The thunder of reservation is back on the Indian horizon, courtesy Arjun Singh. By providing 27 percent reservation in premier educational institutes like the IIMs and the IITs, Congress has once again tried to rejuvenate the caste and class politics in India.
Nearly 15 years ago the then PM VP Singh tried to do the same thing what the Congress is doing now, to please the OBCs and the SCs/STs by providing them reservation. VP Singh failed and so will the Congress, or any other political party which tries to play the caste politics. But then again rational decisions in Indian political context has always been very hard to find.
The IIMs and the IITs are what they are because of their academic superiority, because of their course structure, which sorry to say is not for mediocre minds. They are just not any other private and governmental educational institute, where the sole motto is the pass a student and give him a degree. By including reservation based seats in these institutions, the level of academic excellence for which they are known will surely come down.
Reservation as an affirmative tool was to be in operation for the first forty years of India's independence, this was what Ambedkar had envisaged, but unfortunately the political mass have now understood the flip side which the policy of reservation can provide in increasing their vote bank and now they are finding it very hard to do away with it.
It's not that reservation doesn't exist in educational institutes. Most of the Law schools, IITs and IIMs have reserved a fair percentage of seat for the OBCs and the SC/STs but has that helped? An OBC student may get admission into a premier institute just due to the reservation, which would have not been possible had the quota system not existed, but would he be able to cope up with the educational pressure?
Numbers prove that most of the OBCs and the SC/STs are forced to drop out because they simply can't cope up with the academic burden that is forced on them. So that substantiates the argument that why to force someone on a journey which he won't be able to complete.
By way of providing reservations, the government has provided the third way to enter into good institutes; the first two are hard work and talent. Either you put in your efforts or you pray that you belong to the reserved class. Due to the quota system even brilliant students belonging to the OBCs and STs/SCs are not able to do justice with their talent and efforts. After all one cannot say by just looking at the face that what has played a major role; the reservation or the hard-work?
Who's to share the blame? The blame is on the political parties and to some extent on the people belonging to the reserved classes.
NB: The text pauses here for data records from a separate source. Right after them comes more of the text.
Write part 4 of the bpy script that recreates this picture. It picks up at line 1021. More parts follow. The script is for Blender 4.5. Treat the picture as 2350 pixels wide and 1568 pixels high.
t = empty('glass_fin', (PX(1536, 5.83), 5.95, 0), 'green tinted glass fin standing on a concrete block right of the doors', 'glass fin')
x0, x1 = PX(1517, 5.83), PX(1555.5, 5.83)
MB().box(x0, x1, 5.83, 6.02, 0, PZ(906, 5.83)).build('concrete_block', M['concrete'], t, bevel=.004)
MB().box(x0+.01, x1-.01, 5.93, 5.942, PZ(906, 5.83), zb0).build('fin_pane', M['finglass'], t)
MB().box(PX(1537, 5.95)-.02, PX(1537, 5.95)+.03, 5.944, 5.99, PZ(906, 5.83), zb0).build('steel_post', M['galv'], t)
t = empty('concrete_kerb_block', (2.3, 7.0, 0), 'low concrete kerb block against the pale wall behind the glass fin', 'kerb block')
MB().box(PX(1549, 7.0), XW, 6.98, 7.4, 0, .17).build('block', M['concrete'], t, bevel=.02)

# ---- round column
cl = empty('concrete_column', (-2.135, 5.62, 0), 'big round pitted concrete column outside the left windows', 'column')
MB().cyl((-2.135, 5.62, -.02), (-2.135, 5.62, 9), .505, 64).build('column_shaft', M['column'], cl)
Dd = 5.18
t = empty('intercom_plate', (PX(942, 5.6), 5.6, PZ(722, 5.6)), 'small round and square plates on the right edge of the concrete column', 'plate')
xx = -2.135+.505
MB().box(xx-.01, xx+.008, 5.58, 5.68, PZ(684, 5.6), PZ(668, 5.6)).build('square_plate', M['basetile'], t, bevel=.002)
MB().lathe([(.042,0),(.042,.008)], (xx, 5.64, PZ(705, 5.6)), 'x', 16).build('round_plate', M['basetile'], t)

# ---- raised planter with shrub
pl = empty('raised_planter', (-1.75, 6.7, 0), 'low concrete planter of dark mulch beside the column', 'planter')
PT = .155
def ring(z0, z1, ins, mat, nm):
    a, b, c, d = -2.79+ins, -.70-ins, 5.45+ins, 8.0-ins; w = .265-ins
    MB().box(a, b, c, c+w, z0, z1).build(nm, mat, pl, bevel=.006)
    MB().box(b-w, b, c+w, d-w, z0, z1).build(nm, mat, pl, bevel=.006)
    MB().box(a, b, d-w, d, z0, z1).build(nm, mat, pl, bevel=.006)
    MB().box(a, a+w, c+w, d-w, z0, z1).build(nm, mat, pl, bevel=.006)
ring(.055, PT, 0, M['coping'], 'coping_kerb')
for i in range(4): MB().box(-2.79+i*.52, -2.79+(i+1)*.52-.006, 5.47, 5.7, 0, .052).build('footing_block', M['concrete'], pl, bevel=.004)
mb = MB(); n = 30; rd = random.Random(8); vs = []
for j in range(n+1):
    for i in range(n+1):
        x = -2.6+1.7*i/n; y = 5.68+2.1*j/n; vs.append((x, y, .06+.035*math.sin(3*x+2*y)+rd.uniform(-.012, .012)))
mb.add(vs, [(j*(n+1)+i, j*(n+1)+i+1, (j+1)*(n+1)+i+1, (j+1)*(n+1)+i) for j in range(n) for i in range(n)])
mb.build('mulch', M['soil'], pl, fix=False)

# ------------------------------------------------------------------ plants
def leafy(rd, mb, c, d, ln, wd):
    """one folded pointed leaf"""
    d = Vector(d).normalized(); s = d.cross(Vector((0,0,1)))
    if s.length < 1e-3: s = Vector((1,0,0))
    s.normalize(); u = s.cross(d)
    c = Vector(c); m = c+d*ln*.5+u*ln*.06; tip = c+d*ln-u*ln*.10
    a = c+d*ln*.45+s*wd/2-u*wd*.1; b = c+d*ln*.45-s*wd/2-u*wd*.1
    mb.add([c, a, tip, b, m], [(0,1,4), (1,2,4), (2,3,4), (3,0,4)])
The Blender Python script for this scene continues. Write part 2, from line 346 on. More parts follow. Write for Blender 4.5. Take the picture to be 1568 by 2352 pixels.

Bitter truth is that the reserved class enjoys the reservation, it's natural; even the general section of the society would have preferred reservation. But the thing is that now the OBCs, the SCs and the STs should stand up and say that they don't need reservation. Let the best man win.
If fifty years of reservation policy has not been able to achieve anything then have we to wait another fifty years? Let the reservation be based on the economic divide, on income. Are not a poor Brahmin or a Kshatriya or a dalit entitled to the same education and same reservation. The basis should be the annual income and not the birth.
So long as the class and caste divide is in the books and in the law, it will be present in the society and in the minds. Ironically the whole concept of reservation was conceived to remove this very class and caste divide.
Ancient texts and laws do talk about system of dwija or the twice born who were considered to be higher in the hierarchical ladder. Dwijas were "dwijas" because it was inscribed in the system, the law recognized it. The sense of thinking works on what the brain hears, sees and reads. A new born baby doesn't know what a dalit is till he is made to understand the meaning in subsequent years.
India has many other serious problems which need attention, and surely caste and class doesn't figure in it. One week ago there was no such frenzy on the reservation system, but then in his world who likes to live peacefully? Attention craving, personal gain and identity crisis have prompted many an incident in the past which the world could have done without. The recent HRD ministry's action is one such instance.
One's curiosity regarding the reasons which provoked Goswami's immolation and immortal action now perhaps stands answered.